R has a larger installed user base than Matlab/Octave?
That is pretty surprising to me... are there user
statistics somewhere? Is this the Xlisp-stat system
underneath it? Can you provide a URL for it?
I'm not surprised that one can come up with a better
design than Matlab .. it was originally pretty much
an ad hoc design. On the other hand, it has grown
especially in terms of add-on packages and popularity.
To me the interest in a matrix (or quadrature...)
package joined to maxima is the possibility of a
relatively smooth transition from the traditional
domain of single/double precision floats to
(a) arbitrary precision floats (e.g.

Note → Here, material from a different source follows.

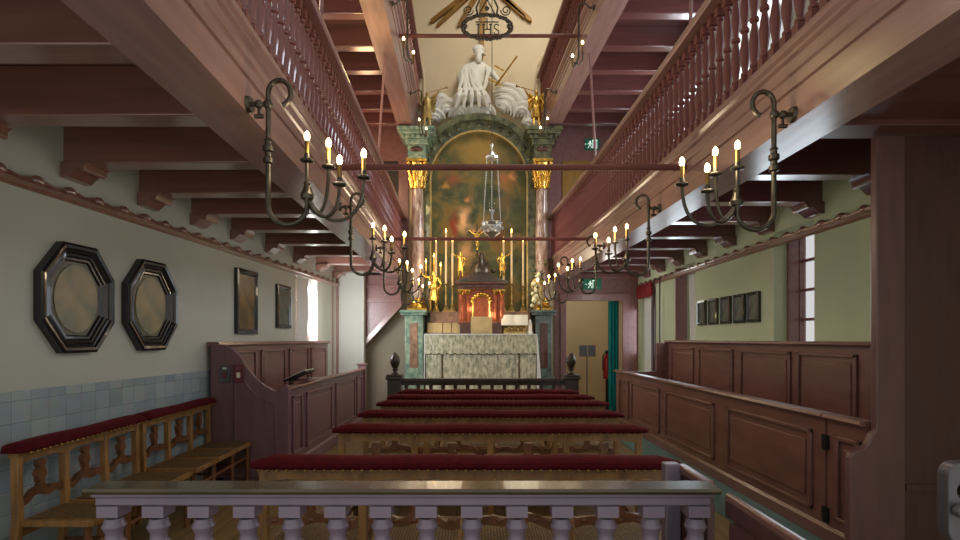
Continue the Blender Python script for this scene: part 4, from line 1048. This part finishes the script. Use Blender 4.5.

GMP, ARPREC)
(b) exact rationals
(c) symbolic
Thus comparing quadpack to what can be done in
Mathematica, we see
(a) competent numerical quadrature with single/double
vs.
(b) adaptive precision numerical quadrature with
(perhaps) guaranteed error bounds based on (perhaps)
symbolic understanding of analytic functions.
Romberg integration in maxima (which I initially
translated from my numerical analysis course lab
exercise in 1968 or so) was never intended to be
the final word in quadrature; it was certainly never
supposed to be used at or near singular points.
There is also a bigfloat version of it, I think.
Subsequently, other people elaborated on romberg instead
of using a more sophisticated approach.
The bigfloat approach, coupled with an attempt to
understand the nature of the integrand symbolically,
is an interesting (although somewhat research-y)
approach to integration in maxima.. it may
not be faster than quadpack, but addresses the issue
using tools uniquely available to symbolic
computing systems. I think that Mathematica tries
to do the latter.
RJF